Sobre a dúvida acerca da legitimidade constitucional das isenções que violassem o princípio da isonomia, é magistral o entendimento de GIAN ANTONIO MICHELI , no sentido de que "(...) deve-se considerar caso por caso, se as diferenças subjetivas e objetivas tomadas em consideração pelo legislador com a norma de isenção, são porventura, justificadas em vista da obtenção das finalidades que o próprio legislador pretende perseguir em sintonia com os princípios constitucionais (incentivos, por exemplo, à instalação de indústrias em territórios não desenvolvidos, favorecimento à família, exigência de adequar as dimensões das empresas produtivas às necessidades do mercado internacional)".

Por isso que, enfrentando-se uma situação considerada especial, que estando sujeita à norma geral cause prejuízo ao interesse nacional, deve existir o direito de aplicar à esta situação um mandamento particular e também especial. É exatamente nesta premissa que se fundamenta a norma isencional contida no parágrafo 2º, do artigo 19 da Constituição Federal de 1967.

Negando todos estes fundamentos, o inciso III, do artigo 151 da Constituição Federal de 1988, impede que a União isente de tributos da competência dos Estados-membros, do DF ou dos Municípios. Este dispositivo determina que:

"Art. 151. É vedado à União:

........................................................................

III - instituir isenções de tributos de competência dos Estados, do Distrito federal ou dos Municípios."
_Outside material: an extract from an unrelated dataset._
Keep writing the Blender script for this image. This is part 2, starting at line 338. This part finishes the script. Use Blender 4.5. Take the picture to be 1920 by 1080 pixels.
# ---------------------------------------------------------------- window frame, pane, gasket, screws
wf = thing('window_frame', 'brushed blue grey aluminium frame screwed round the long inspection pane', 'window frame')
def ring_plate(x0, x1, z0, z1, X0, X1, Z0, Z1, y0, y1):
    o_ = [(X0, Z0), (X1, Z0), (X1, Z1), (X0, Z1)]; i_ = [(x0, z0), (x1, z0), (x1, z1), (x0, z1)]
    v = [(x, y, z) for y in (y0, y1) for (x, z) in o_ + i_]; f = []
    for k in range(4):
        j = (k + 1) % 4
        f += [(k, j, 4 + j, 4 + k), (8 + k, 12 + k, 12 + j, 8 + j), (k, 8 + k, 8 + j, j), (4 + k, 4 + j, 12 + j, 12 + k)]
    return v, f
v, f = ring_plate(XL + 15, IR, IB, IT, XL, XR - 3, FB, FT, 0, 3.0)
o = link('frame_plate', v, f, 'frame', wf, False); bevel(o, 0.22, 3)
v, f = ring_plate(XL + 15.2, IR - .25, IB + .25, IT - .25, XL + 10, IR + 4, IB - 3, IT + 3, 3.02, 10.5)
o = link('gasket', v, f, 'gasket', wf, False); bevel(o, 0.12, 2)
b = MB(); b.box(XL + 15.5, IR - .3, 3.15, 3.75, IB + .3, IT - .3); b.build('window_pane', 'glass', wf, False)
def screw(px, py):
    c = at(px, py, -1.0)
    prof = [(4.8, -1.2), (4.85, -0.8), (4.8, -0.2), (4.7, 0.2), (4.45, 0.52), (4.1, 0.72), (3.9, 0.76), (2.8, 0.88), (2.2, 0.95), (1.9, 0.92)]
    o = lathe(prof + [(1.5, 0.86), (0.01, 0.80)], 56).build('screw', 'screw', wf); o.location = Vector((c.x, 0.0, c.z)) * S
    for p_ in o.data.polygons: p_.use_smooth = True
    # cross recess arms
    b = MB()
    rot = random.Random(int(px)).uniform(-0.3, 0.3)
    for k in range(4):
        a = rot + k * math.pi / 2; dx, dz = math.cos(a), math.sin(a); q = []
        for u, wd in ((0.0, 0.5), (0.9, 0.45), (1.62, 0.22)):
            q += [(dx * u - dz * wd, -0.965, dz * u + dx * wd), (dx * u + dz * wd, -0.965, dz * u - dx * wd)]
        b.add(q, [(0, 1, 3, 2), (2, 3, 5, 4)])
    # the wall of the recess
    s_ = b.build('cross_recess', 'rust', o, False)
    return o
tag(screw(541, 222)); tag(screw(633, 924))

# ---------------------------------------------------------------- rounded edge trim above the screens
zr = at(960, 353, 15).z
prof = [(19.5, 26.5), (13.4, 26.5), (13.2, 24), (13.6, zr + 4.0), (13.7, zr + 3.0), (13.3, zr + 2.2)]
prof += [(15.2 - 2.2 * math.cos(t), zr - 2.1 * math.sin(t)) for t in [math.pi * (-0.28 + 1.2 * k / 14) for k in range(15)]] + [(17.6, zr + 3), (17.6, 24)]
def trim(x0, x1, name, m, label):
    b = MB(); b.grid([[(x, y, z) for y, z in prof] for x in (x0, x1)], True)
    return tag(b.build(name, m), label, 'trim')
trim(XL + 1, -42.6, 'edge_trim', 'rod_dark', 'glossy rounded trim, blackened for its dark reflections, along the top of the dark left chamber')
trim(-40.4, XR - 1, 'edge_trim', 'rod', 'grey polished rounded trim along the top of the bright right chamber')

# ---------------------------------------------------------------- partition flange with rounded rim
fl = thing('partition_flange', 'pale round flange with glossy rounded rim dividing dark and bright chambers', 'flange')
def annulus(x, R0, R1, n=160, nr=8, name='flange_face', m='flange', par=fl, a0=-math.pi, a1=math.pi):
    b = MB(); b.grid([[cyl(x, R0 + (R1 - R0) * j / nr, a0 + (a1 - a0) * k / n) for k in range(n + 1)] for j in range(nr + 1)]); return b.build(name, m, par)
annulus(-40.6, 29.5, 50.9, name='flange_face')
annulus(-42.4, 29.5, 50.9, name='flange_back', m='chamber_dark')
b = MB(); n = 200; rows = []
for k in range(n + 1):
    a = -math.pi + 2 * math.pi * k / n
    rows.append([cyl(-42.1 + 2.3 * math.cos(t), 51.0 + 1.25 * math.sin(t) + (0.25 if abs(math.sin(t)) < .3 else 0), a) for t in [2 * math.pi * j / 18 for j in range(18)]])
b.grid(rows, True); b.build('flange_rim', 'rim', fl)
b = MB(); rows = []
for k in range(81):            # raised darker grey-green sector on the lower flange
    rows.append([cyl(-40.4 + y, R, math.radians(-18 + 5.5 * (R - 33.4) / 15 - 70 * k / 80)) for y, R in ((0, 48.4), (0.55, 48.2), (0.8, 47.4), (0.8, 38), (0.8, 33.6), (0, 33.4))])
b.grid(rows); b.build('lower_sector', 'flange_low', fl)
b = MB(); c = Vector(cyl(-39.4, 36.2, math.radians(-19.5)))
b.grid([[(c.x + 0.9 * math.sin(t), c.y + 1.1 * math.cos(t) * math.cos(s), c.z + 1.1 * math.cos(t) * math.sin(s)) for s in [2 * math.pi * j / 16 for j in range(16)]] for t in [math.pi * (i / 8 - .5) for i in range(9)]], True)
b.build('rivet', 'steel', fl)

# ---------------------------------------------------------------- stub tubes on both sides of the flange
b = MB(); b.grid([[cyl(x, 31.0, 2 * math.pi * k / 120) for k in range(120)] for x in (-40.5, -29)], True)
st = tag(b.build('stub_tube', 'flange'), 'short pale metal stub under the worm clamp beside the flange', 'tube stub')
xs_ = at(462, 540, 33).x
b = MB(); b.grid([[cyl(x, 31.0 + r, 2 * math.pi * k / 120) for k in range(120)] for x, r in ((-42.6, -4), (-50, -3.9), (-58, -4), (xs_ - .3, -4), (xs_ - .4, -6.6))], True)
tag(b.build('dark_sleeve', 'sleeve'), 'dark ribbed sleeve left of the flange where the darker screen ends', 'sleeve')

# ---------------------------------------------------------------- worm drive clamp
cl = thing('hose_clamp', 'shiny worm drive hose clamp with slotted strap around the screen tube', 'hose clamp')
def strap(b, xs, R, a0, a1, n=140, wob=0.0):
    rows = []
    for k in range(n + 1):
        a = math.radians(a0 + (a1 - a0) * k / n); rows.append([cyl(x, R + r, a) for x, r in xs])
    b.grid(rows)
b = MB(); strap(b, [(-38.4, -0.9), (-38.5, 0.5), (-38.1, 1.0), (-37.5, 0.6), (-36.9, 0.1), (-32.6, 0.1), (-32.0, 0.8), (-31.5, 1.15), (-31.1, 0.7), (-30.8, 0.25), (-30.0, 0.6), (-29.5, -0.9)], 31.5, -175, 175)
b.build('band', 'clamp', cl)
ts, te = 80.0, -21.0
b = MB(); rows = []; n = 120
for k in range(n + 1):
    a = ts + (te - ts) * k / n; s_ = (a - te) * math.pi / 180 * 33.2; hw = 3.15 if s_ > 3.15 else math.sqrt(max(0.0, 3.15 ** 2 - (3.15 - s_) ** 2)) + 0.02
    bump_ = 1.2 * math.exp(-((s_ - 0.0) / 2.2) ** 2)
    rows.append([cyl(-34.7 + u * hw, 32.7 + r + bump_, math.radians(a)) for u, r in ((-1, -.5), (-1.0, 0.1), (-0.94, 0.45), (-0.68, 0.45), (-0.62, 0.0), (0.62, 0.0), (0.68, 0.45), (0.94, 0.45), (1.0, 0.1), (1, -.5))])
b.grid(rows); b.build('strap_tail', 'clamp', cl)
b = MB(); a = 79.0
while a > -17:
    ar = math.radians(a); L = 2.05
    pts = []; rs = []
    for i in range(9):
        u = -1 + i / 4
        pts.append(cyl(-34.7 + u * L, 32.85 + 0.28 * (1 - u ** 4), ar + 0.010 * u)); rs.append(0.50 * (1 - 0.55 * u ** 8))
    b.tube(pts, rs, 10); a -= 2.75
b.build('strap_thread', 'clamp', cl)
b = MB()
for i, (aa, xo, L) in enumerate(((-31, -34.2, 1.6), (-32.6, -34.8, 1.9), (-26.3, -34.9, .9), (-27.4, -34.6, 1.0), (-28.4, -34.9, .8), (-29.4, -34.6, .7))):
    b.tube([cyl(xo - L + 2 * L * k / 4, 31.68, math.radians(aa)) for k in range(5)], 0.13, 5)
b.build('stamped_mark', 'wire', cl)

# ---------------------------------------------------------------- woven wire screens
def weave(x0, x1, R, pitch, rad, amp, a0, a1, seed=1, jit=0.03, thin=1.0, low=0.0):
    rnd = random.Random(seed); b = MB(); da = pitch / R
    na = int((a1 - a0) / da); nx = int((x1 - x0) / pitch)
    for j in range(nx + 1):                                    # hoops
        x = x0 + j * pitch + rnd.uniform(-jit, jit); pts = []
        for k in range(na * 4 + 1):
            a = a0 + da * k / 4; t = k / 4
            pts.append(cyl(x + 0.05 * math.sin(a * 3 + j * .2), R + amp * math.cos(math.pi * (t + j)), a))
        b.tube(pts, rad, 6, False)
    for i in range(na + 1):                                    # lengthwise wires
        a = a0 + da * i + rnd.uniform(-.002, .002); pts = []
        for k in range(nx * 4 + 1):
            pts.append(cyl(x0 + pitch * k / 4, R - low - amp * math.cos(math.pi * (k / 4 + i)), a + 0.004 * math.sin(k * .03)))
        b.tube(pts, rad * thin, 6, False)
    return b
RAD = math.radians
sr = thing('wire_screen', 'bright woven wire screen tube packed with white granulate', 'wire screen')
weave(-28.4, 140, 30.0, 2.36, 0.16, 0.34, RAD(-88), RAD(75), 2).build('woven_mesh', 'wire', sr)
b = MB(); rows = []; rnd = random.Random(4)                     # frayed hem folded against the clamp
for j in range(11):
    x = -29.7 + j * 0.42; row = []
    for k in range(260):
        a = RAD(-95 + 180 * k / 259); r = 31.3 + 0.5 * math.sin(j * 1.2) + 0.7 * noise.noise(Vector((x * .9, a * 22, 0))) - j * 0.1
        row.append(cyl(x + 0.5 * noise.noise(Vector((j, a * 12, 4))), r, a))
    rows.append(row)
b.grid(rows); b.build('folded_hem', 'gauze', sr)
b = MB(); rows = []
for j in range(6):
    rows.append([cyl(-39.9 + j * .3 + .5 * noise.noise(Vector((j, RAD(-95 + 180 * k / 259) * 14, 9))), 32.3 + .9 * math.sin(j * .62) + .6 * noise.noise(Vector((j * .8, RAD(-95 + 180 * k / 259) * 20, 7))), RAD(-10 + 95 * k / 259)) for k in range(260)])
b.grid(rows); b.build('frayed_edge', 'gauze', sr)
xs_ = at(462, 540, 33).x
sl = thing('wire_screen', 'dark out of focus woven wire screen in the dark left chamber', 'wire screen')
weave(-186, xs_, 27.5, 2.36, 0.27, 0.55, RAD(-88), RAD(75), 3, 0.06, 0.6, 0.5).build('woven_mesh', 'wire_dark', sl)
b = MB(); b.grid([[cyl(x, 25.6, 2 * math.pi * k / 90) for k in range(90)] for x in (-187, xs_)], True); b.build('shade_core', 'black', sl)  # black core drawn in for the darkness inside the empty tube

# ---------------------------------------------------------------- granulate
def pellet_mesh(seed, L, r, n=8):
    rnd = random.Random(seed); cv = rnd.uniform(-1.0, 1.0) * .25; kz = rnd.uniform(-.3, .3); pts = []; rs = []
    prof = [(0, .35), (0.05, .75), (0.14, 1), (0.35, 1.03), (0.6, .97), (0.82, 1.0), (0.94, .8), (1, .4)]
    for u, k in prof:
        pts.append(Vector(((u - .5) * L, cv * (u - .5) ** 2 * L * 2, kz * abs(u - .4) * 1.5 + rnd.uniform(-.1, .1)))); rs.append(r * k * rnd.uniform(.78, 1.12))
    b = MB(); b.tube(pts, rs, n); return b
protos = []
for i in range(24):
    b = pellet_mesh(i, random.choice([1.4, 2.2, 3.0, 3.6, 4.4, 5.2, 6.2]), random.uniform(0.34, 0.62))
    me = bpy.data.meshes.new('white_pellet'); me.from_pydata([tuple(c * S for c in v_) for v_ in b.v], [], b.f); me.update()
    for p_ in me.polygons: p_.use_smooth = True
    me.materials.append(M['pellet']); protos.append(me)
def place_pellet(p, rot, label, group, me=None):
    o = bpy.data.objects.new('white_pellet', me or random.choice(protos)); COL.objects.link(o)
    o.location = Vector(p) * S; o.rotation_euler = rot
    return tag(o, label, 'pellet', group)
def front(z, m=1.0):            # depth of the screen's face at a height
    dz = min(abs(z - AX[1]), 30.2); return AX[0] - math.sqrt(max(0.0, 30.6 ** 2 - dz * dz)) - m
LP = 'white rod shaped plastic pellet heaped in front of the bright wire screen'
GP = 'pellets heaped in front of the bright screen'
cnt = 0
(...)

Existem doutrinadores que entendem que, com base no disposto no artigo acima, novas isenções de tributos estaduais e municipais não podem ser concedidas pela União como também não mais subsistem as isenções concedidas pela União até 28 de fevereiro de 1989 (só a partir de 1º de março de 1989 entrou em vigor o novo sistema tributário nacional).

Alguns autores sustentam que não devem ser tidas por recepcionadas pela nova ordem constitucional as isenções concedidas pela União, via de lei complementar (ou decretos-leis, como o de nº 406/68, que fizeram o papel de Lei Complementar enquanto posto em recesso forçado o Congresso Nacional).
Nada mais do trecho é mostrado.